Given instruction:
Take every line from the material that has the word "pixels" in it.
━━ Provided information ━━
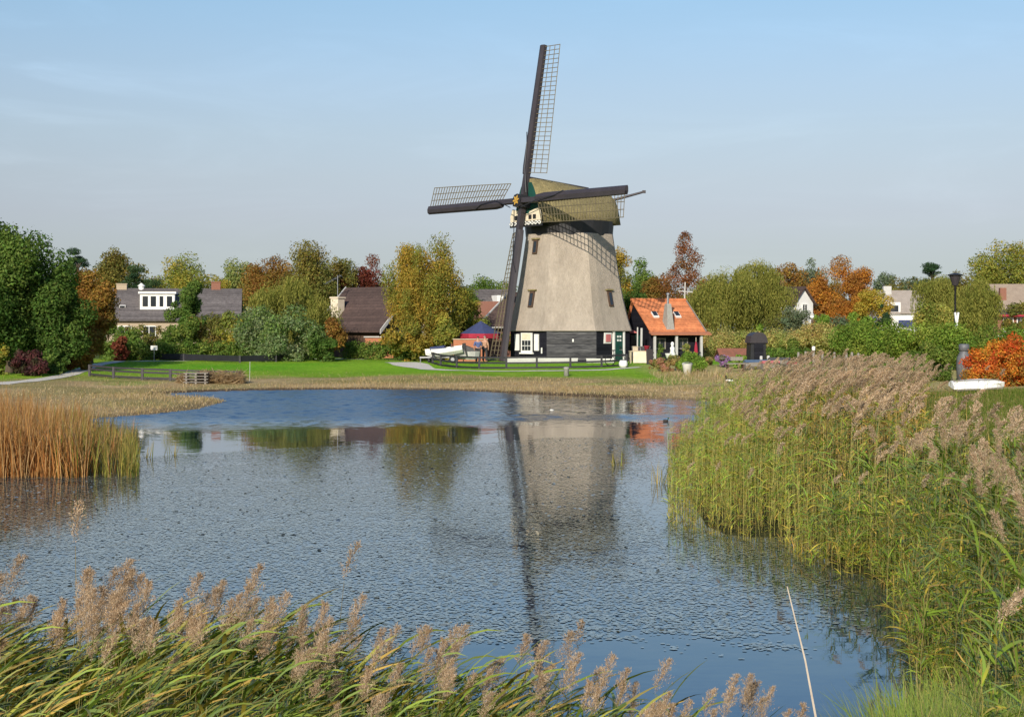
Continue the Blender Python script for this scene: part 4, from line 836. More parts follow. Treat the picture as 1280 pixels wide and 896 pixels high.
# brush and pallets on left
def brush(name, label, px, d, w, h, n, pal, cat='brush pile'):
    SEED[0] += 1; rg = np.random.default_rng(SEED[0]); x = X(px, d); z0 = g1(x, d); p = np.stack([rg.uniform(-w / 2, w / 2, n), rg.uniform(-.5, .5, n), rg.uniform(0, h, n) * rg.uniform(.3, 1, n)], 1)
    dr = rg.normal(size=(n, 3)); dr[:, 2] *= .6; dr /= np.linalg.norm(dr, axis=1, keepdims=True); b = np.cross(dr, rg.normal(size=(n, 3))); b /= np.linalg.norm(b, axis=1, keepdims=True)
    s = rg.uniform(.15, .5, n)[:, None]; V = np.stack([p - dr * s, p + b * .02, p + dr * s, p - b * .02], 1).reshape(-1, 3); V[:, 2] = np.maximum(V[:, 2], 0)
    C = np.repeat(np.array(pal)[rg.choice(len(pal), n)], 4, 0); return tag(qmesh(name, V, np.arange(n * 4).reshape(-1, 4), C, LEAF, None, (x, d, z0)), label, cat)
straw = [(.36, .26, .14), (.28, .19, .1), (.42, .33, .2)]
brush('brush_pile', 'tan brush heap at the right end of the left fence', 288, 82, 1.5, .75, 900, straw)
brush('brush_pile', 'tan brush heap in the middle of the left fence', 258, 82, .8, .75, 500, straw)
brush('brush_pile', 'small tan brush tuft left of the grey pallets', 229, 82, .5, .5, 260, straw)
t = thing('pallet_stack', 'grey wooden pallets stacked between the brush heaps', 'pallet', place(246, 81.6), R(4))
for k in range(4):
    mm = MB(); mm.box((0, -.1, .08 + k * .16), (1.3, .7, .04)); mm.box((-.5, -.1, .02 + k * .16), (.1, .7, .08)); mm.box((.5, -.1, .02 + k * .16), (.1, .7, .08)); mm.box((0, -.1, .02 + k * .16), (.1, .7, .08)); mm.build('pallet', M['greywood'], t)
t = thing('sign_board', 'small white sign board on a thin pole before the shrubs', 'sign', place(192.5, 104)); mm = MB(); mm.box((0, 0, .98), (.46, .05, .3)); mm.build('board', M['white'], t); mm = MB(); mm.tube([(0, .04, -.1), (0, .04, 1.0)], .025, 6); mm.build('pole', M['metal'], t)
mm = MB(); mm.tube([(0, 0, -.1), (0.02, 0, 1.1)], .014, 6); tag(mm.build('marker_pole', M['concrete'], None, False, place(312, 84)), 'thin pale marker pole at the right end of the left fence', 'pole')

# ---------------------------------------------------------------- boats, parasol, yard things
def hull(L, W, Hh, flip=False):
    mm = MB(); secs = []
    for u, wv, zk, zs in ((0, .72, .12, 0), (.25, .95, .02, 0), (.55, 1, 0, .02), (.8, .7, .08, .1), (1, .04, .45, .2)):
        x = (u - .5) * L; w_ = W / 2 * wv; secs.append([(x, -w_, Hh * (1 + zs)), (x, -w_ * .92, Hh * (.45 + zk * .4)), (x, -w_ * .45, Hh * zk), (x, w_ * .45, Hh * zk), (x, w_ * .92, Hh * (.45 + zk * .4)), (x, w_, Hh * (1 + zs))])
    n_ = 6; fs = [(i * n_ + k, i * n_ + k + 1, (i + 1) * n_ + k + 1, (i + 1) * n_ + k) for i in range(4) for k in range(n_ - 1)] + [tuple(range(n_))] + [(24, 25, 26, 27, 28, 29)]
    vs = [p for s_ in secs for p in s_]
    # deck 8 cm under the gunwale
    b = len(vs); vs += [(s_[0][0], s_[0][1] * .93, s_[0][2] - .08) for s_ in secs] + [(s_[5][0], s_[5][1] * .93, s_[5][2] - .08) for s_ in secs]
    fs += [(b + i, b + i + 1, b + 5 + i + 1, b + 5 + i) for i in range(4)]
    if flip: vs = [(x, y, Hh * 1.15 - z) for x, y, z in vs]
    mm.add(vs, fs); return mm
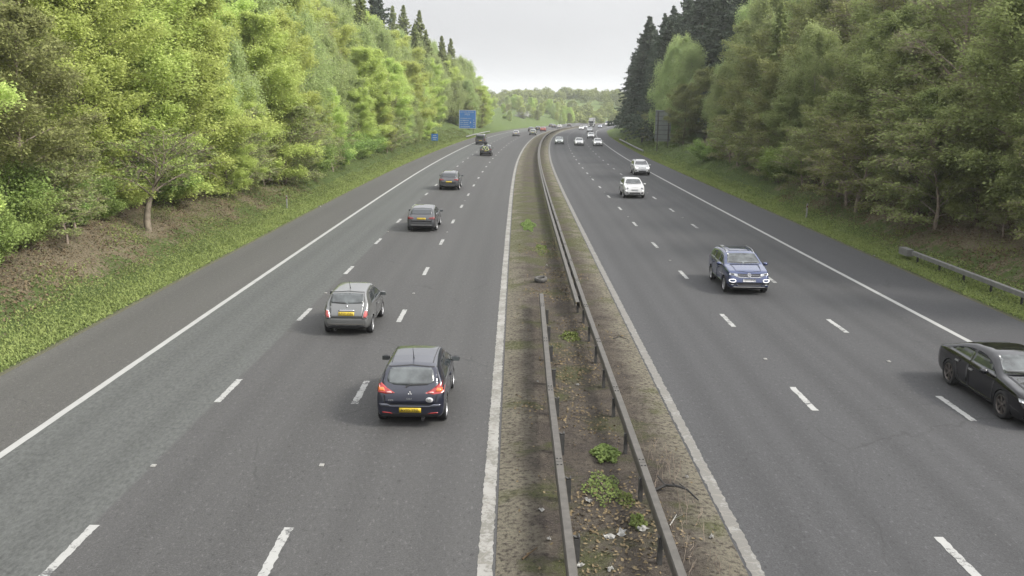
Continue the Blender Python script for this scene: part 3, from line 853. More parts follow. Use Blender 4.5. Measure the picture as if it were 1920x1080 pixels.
━━━
Task result:
Continue the Blender Python script for this scene: part 4, from line 836. More parts follow. Treat the picture as 1280 pixels wide and 896 pixels high.
Continue the Blender Python script for this scene: part 3, from line 853. More parts follow. Use Blender 4.5. Measure the picture as if it were 1920x1080 pixels.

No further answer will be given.